Good afternoon all my second question for today.

I was wondering what speed is considered fast for a VM backup. I was bench testing backups to VVOL and sending the backups to a dev/nul device I got an average of around 100,000-120,000 KB/sec reported by the NetBackup java GUI. Doing a single VM yielded around 190,000KB/sec for that client.

 

4 REPLIES 4

hha_mea
Level 6
   VIP   
Generally SAN mode is faster.
Here is a good link :
https://www.veritas.com/support/en_US/article.100039120

Nick_Morris
Level 6
Partner    VIP    Certified

A good speed will all depend on what the bottleneck in your environment is. If you know the data flow of your environment then you can figure that out. It sounds like you have done some benchmarking so know what it theoretically could do on a good day.

But going on the question of speeds in the GUI, then all i can say is it can be misleading, especially if deduplication and/or CBT is involved. As VMs always reports the size of the backup as the size of the whole VM regardless of if it was a differential or full, then the speed listed is if it thinks it has transferred all that data, even if it only transferred a fraction due to deduplication and/or CBT. Only the initial full backup do you get a real feel of what speeds you are achieving on the underlying network.

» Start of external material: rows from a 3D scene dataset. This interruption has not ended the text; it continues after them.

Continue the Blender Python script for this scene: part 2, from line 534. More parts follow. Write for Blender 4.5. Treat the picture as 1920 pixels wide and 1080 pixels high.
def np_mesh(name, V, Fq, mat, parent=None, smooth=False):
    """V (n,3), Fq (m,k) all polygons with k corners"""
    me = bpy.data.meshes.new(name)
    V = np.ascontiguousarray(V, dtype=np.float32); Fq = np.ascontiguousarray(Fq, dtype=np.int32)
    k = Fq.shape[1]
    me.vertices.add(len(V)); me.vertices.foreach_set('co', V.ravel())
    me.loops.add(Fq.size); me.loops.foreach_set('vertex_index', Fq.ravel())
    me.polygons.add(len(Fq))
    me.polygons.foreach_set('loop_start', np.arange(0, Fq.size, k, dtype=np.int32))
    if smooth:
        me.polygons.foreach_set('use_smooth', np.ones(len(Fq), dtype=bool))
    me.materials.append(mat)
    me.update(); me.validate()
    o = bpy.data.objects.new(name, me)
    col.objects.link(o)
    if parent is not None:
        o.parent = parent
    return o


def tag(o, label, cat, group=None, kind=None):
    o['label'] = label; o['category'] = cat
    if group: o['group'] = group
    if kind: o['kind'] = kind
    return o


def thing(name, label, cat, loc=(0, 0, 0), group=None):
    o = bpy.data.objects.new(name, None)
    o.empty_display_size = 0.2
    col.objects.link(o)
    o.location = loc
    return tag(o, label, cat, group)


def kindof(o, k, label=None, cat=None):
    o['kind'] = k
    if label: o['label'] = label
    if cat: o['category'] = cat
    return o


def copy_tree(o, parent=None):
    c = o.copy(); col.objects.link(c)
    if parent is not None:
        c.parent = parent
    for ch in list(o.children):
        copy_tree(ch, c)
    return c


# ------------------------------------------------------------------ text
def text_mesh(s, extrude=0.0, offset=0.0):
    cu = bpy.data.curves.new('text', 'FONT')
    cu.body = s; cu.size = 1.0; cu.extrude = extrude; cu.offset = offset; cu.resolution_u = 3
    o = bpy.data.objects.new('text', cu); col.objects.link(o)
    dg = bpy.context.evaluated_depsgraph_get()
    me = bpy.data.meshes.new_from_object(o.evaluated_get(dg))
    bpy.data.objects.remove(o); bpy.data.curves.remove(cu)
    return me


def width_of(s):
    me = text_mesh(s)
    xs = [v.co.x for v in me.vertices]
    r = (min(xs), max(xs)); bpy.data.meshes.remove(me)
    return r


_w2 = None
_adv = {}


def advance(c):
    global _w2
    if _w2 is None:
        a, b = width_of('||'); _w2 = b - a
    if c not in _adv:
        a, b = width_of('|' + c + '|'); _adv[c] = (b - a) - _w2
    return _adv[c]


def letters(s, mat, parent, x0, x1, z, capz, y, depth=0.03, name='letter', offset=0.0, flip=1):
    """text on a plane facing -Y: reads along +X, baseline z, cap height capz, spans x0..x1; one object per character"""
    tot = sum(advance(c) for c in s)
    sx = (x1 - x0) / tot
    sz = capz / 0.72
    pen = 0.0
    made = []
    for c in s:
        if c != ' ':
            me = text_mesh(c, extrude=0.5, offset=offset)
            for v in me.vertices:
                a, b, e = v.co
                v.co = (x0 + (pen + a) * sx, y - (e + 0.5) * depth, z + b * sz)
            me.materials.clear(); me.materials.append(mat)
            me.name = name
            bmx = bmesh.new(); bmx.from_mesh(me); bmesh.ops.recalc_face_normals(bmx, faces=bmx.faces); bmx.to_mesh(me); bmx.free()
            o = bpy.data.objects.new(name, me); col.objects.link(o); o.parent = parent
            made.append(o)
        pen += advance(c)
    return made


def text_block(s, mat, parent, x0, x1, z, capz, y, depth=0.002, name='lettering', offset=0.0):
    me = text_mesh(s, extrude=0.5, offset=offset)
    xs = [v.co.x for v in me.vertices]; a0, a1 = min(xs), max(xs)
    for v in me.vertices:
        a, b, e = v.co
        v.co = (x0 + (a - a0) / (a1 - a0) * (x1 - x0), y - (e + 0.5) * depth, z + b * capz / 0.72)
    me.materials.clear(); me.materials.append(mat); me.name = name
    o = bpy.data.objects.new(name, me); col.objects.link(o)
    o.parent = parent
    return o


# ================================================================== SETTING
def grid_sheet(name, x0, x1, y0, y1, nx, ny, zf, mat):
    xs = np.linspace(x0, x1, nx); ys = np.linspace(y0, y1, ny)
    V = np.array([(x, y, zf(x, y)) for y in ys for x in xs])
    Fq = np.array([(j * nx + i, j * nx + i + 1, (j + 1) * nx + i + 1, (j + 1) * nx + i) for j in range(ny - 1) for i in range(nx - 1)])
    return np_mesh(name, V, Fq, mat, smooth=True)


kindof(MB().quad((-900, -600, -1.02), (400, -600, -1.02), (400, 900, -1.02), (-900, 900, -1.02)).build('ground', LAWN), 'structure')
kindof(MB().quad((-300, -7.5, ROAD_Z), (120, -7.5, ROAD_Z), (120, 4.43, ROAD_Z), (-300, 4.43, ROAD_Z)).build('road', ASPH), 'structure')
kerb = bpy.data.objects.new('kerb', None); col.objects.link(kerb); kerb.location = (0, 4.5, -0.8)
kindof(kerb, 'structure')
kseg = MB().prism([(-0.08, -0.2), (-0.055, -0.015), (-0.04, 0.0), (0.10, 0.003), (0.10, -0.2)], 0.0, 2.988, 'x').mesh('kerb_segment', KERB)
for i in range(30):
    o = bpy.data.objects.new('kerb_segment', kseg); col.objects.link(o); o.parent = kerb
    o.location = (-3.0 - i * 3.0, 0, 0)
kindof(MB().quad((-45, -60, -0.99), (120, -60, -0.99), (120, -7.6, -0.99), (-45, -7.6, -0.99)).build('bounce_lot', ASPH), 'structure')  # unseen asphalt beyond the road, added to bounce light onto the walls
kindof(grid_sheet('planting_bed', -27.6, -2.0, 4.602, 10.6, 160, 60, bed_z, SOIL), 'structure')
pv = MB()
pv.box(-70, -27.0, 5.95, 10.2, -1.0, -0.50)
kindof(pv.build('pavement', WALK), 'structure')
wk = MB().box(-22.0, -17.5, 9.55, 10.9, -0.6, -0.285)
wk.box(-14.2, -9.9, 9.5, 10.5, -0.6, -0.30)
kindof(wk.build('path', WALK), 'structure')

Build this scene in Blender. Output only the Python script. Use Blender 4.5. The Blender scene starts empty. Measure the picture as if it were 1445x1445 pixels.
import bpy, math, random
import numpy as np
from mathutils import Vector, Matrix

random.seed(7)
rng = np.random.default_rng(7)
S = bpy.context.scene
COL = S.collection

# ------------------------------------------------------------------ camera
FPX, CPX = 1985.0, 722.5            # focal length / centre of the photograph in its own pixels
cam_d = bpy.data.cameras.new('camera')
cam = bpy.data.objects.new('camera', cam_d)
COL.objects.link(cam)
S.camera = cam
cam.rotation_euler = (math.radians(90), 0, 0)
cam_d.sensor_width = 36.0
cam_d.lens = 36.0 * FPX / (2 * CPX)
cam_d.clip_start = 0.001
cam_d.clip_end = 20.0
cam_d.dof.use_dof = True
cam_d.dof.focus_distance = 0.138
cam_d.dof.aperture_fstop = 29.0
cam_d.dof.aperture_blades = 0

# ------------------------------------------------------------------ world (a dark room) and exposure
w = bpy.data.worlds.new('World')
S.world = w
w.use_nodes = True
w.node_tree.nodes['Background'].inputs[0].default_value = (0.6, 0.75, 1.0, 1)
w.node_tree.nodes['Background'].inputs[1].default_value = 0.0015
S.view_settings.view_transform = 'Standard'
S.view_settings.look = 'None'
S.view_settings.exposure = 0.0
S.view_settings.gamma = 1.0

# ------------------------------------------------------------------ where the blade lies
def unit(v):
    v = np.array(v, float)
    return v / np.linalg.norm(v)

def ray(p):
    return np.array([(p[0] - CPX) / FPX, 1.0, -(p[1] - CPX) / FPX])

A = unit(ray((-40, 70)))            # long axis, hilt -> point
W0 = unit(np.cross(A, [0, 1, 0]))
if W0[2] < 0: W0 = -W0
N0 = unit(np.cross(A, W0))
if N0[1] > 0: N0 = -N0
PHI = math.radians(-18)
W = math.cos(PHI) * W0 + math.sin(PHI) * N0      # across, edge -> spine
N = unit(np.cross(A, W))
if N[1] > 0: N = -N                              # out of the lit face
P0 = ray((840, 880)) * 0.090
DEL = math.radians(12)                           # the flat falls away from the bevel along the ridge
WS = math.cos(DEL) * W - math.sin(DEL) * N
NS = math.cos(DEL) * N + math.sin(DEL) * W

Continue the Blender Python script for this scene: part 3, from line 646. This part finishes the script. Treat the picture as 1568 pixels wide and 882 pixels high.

Just as an example, a 14.5TB VM in one of my environments thinks it is going at 2,784,084 KB/Sec on an 8Gb SAN due to dedupe/CBT.

hha_mea
Level 6
   VIP   

Hello @Nick_Morris ,

I am interested in what you mentioned,

so the reported throughput on Vmware backup job isn't really the speed of the backup? do you know how to measure the real speed?

Thanks,

Nick_Morris
Level 6
Partner    VIP    Certified

If you have accelerator enabled, I'd take more notice in the bytes sent part (as only that bit has been sent over the network) and then convert it to kilobytes and then divide by seconds it took for the backup as something more real of throughput.